The CEO of De Beers highlighted that the Indian market is growing at a double-digit rate. 

“The good news is that India has taken over where China was, and India is now the second largest market in the world for diamonds, and that’s growing at double-digit rates,” said Cook.

According to a recent Reuters report, India’s cut and polished diamond exports dropped this year due to the fall in demand in the US and China. This has boosted the nation’s domestic market for diamonds. 

China faces demand decline

Cook observed that a slowdown in the Asian nation’s economic growth is taking a toll on Chinese luxury sector demand.

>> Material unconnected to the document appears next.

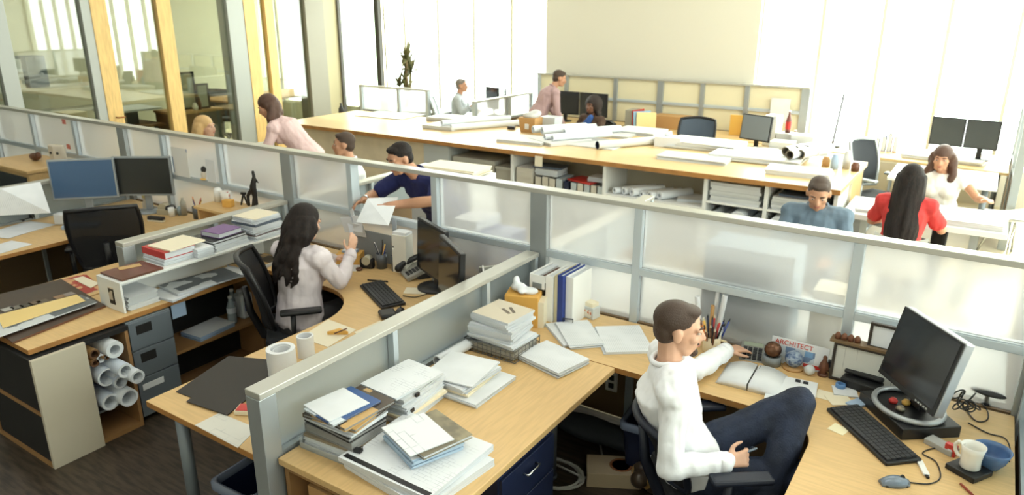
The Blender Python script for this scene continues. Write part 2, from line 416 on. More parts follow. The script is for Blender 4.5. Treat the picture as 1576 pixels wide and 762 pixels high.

“So China’s a really interesting case. I think, across the luxury sector in China, demand has declined as Chinese economic growth has faltered somewhat. Now we see that as a rather longer-term issue,” he said in the interview.

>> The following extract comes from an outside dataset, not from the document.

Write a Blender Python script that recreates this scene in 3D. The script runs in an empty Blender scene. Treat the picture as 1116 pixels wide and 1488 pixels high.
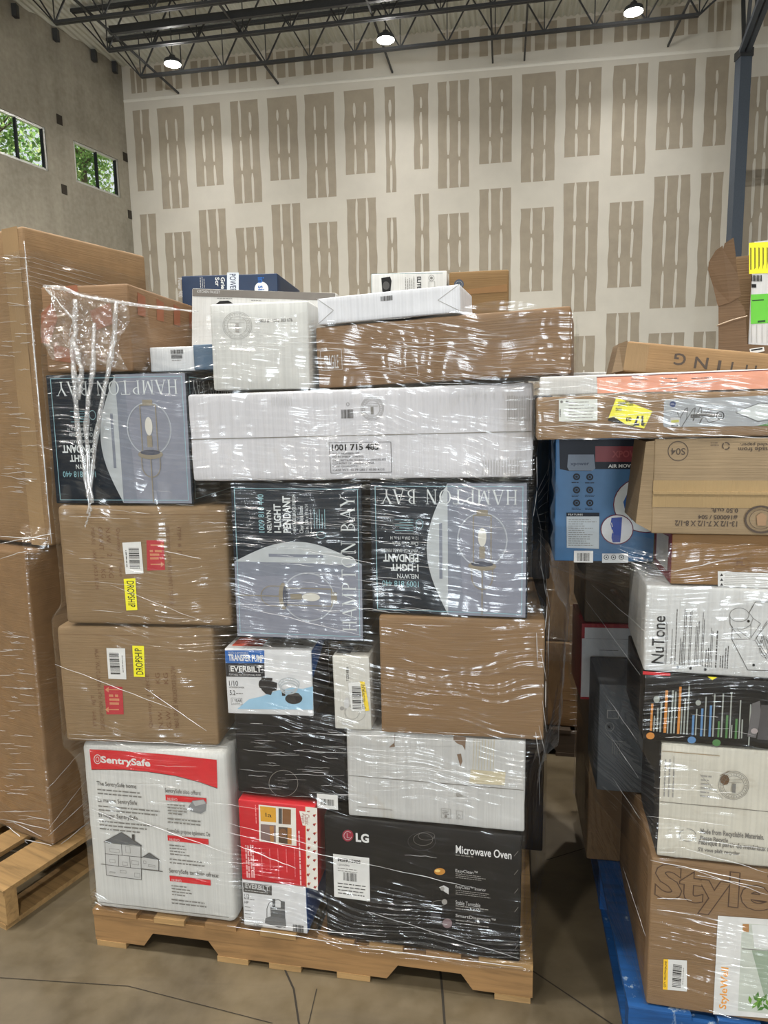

“So the first thing we’ll see is stabilisation of Chinese demand, which is coming through at the moment. That’s an important platform to build on. But quite honestly, we see the growth, the regrowth of Chinese demand being a rather longer-term story,” he stated. 

Lab-grown diamonds vs natural diamonds

Cook also addressed the fall in demand for natural diamonds in the United States, stating that the inflow of lab-grown ones reduced demand for them.

“Demand in the United States has been reduced by lab-grown diamonds. So we’ve got to take that on and tell the story of natural diamonds far better than we have,” Cook noted.

According to the De Beers CEO, lab-grown diamonds are made in a microwave and buying them is like buying a poster of the Mona Lisa compared to buying an actual one with a history attached to it.

“You know, lab-grown diamonds. They are their thing, but it’s a little bit like taking a poster, buying a poster of the Mona Lisa and putting it up in an art gallery and telling people it’s the real thing,” said Cook. 

“A natural diamond is created over a billion years under the surface of the Earth, whereas a lab-grown is created in a microwave in China in three weeks,” he added.